Ready Yourself!

hurricane evacuation route sign¿Hablas español? Even if you said, “what” or “nope” to that question, I’ll bet you speak more Spanish than you realize. How about, adios, grande and salsa to name a few? One of the first words I learned in Spanish was “mañana” which means “tomorrow.” I first heard it as a child in this little song: “Oh, the window she is broken and the rain is pouring in, and if I do not fix it, it will soak me to my skin. But if I wait ‘till “mañana”, the rain may go away, and who would fix a window on such a sunny day? Mañana, mañana, mañana is good enough for me.”

It’s easy to put off until tomorrow what should be done today. I do it all the time. The button that needs to be sewn is fastened instead with a safety pin. The “change oil” light goes ignored for weeks, renewal notices for favorite magazines are placed aside for “later” and thank you notes go unwritten for far too long.

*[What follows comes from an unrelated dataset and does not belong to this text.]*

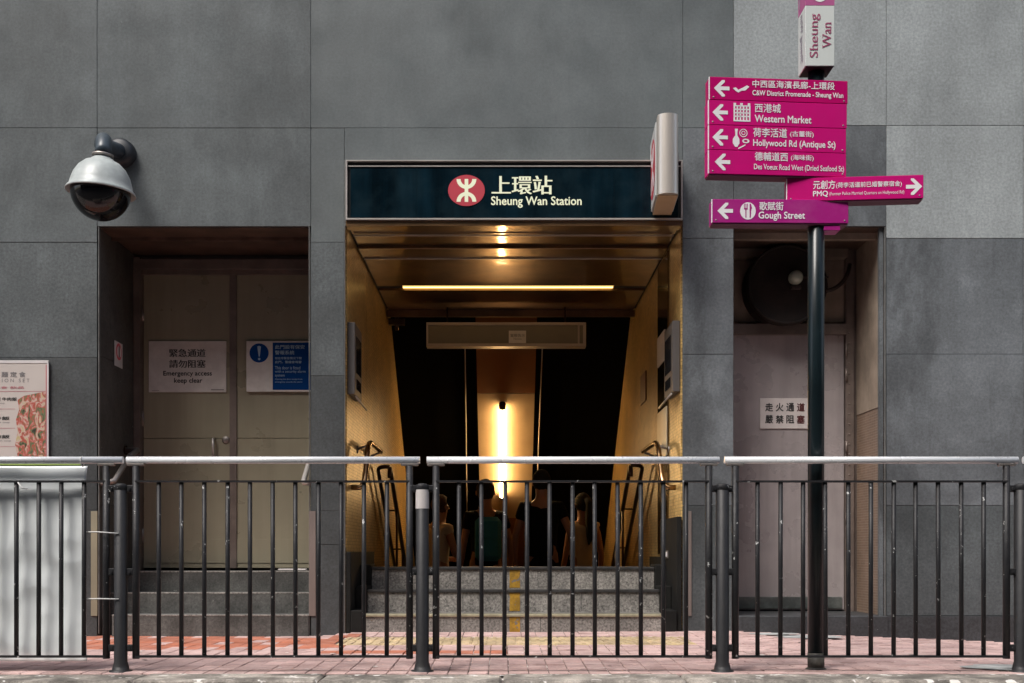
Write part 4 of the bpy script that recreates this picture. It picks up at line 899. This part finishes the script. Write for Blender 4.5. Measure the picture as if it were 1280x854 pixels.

It’s equally easy to downplay warnings, become complacent about them, find them annoying and even ignore them. Have you ever silenced an overly sensitive smoke detector by removing the batteries? One of the worst warnings I tend to find annoying is the “ping-ping-ping” of a seat belt alarm as I check my cell phone before hitting the highway. More than once a “Click It – Or Ticket” billboard has reminded me my seatbelt was un-fastened!

Many of the roads I travel in South Carolina sport signs declaring themselves “Evacuation Routes.” I pretty much ignore those signs most of the year but, as summer ends and hurricane season begins, their presence takes on greater meaning. They serve as both a route of escape and reminder to seriously be prepared for stormy weather.

I can still see in my mind’s eye the sad “mañana” it was for the folks in Florida whose lackadaisical attitude toward hurricane Katrina reaped devastating consequences. I can only imagine the deep regret many felt for not heeding the warnings and taking action before it was too late.

In many ways, the Bible parable of the wise and foolish builders is like an “Evacuation Route” sign. In the story, Jesus warns His listeners to take seriously their need for a Savior to withstand both the “storms” of this life and gain life eternal. “Therefore everyone who hears these words of mine and puts them into practice is like a wise man who built his house on the rock. The rain came down, the streams rose, and the winds blew and beat against that house; yet it did not fall, because it had its foundation on the rock. But everyone who hears these words of mine and does not put them into practice is like a foolish man who built his house on sand. The rain came down, the streams rose, and the winds blew and beat against that house, and it fell with a great crash.” Matthew 7:24-27.

You may not be threatened by a hurricane at the moment, but none of us are promised mañana and actually, who knows what the rest of today will bring? Your reading this devotion could be the last chance you have to heed God’s warnings and change your relationship with Him.

Begin now to build a firm foundation of faith that will enable you to bounce-back and not fall “with a great crash” when the storms of life come – not if they come. More importantly, ready yourself for the day when, not if, death comes and you enter into the presence of the LORD who will determine whether He knows you or not and if you will spend eternity with, or without him. Matthew 7:21-23

Seriously, ready yourself and quit living like mañana may never come!